Rosedale Development Association receives Thrive award

The Rosedale Development Association received the Organization with the Greatest Impact award at the Thrive program Thursday night sponsored by the Kansas City Local Initiative Support Corp. (LISC).

The LISC Thrive awards program was held at the Scottish Rite Temple, Kansas City, Missouri. Thrive is an annual awards ceremony that recognizes achievements in community development.

Other organizations and individuals honored at Thrive were Habitat for Humanity’s Home Preservation Program, Broderick Crawford, Diosselyn Tot, Avenue of Life’s Impact Wednesday, of Kansas City, Kansas; Ajamu Webster and Kennedy Johnson of Kansas City, Missouri.

The Organization with the Greatest Impact award was given to an organization that has demonstrated a persistent and effective commitment to and impact on a neighborhood for at least 10 years.

According to agency officials, the RDA was started as the Rosedale Community Council in 1945, and addressed neighborhood blight, business development, crime, zoning and flood control. The organization became the Rosedale Development Association in 1978, and is now celebrating its 40th year. Today, RDA continues to work with residents, businesses and institutions to develop the Rosedale community.

RDA has worked with LISC grants to repaint a mural on Mission Road, work on a water fountain in Fisher Park and help build a playground at Fisher Park, said Erin Stryka, executive director of RDA.

“LISC does a lot of amazing stuff in Kansas City,” Stryka said. “Their investment in communities has made a great difference in Rosedale for years.”

According to an RDA news release, the organization approaches programs and services from a whole community perspective, seeing neighbors as experts on their assets as well as needs.

One neighbor, Peggy Bell, lives at the nearby Rosedale Towers and often participates in the Fisher Park Walking Club. Bell says of RDA’s mission, “Rosedale is a better place to live than any other… a thriving Rosedale community is one in which all members engage with one another and treat each other well… [I want] to live in a place where no one has to struggle alone and where people feel safe and connected.”

Also at the Thrive Awards, Broderick Crawford was recognized as a community leader and volunteer who has assisted and improved the lives of those who are less fortunate.

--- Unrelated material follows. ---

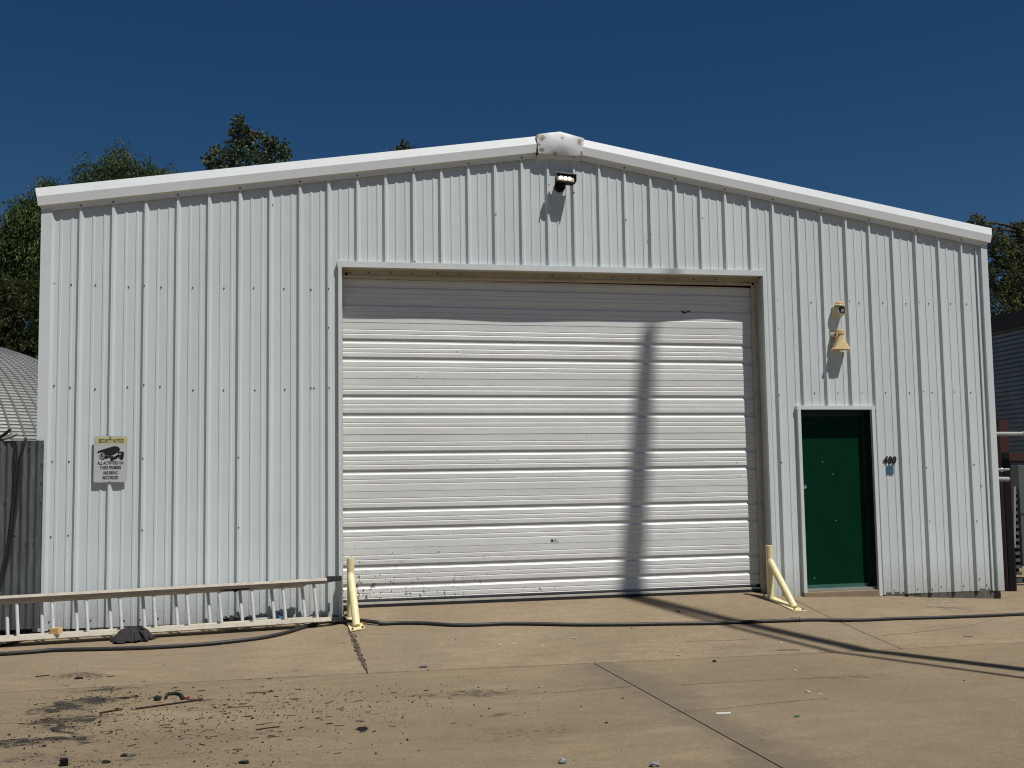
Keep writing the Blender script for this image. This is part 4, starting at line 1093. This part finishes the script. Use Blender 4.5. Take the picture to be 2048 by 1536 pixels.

Crawford has worked to restore the environment in northeast Kansas City, Kansas, including the Jersey Creek Trail Renovation and Expansion Project.

He has worked extensively on community projects with the NBC Community Development Corp.

Also recognized at the Thrive Awards as a youth leader was Diosselyn Tot, a Wyandotte County resident and graduate of Sumner Academy and the University of Kansas.

According to the Thrive award, she uses her experience and passion in community building and engagement to lead environmental, art and entrepreneurial projects.

Some of her projects included an integrated voter engagement program, a know-your-rights workshop and art squad. She is a co-founder of Urbanworks, an organization that supports activities and projects that address neighborhood concerns.

The Thrive Innovation Award was given to Avenue of Life’s Impact Wednesday, an approach to solving homelessness in Wyandotte County that combines collaboration, wrap-around services and comprehensive case management at one location.